December 24, 2002


I'M JUST A JEW... A LONELY JEW... ON CHRISTMAS: Now that the great James Lileks has graced us with his masterful takedown of the anti-Christmas brigade, I guess it's my turn to weigh in on the same topic. Here we go: Lileks slams those who bash Christmas on Marxist grounds, but of course most of the anti-Christmas feeling I've seen in my life has come from the Jewish side of the aisle. My mother, after all, was raised as part of the only Jewish family in Watertown, South Dakota, and to this day (somewhat understandably) she can't even look at a Christmas tree in a shopping mall without seething.
Like every other American Jew, for one month out of each year I am subjected to a majority of the people around me observing a holiday that I don't celebrate. And no, Hannukah's never been much of a consolation, especially in years like this one when it ends before Pearl Harbor Day. I do have fond memories of family Hannukah parties and my grandma's latkes, but let's get real: Adam Sandler could write a new Hannukah Song every year for the rest of his life, and Hannukah still wouldn't make a dent in the Christmas juggernaut.

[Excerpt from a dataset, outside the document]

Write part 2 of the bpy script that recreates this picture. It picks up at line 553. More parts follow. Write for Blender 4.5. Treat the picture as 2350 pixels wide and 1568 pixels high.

But I must say: each passing year, Christmas bothers me less and less. Maybe it's being in New York instead of Minnesota, with a more diverse population that's more tolerant and understanding of other cultures- nobody in New York seems like they're completely clueless about Judaism. Perhaps being older I realize that Christmas is a happy time for those who celebrate it, that they mean me and other Jews no disrespect, and it's not right for me to rain on their parade. I consider it a matter of tolerance and pluralism going both ways: if we're going to ask Christians to be tolerant of Jews on the High Holidays (to give us the day off from work, etc.), it's only fair that we be tolerant of their holiest days.
I don't consider it an affront to me as a Jewish person when someone tells me "Merry Christmas," or if I'm in a public place that's decorated with Christmas trees. If I were pressured by others to celebrate Christmas, if people regularly used the holiday as an excuse to try to convert me, or if I was hounded by a co-worker to decorate my office with Christmas stuff (as happened to a good friend of mine), that would be another matter entirely. But none of those things have ever happened to me. And I've never come into contact with anyone like Mr. Garrison either.
And while we're on this subject, the standard PC greeting, "Happy Holidays," has always sounded so generic and artificial and insincere to me. Rather than subject people to that, I prefer to meet them, get to know them, and wish them joy in whatever holiday they observe. Because if you don't know the person, what do you care whether they have "happy holidays" or not?
So for those of you celebrating Christmas, Hannukah, Kwanzaa, or (of course) Festivus, have a wonderful and meaningful holiday. Remember, if someone celebrates a different holiday than you, they're almost certainly not doing it just to exclude you. And to those of you Jews out there, enjoy the movie and Chinese food.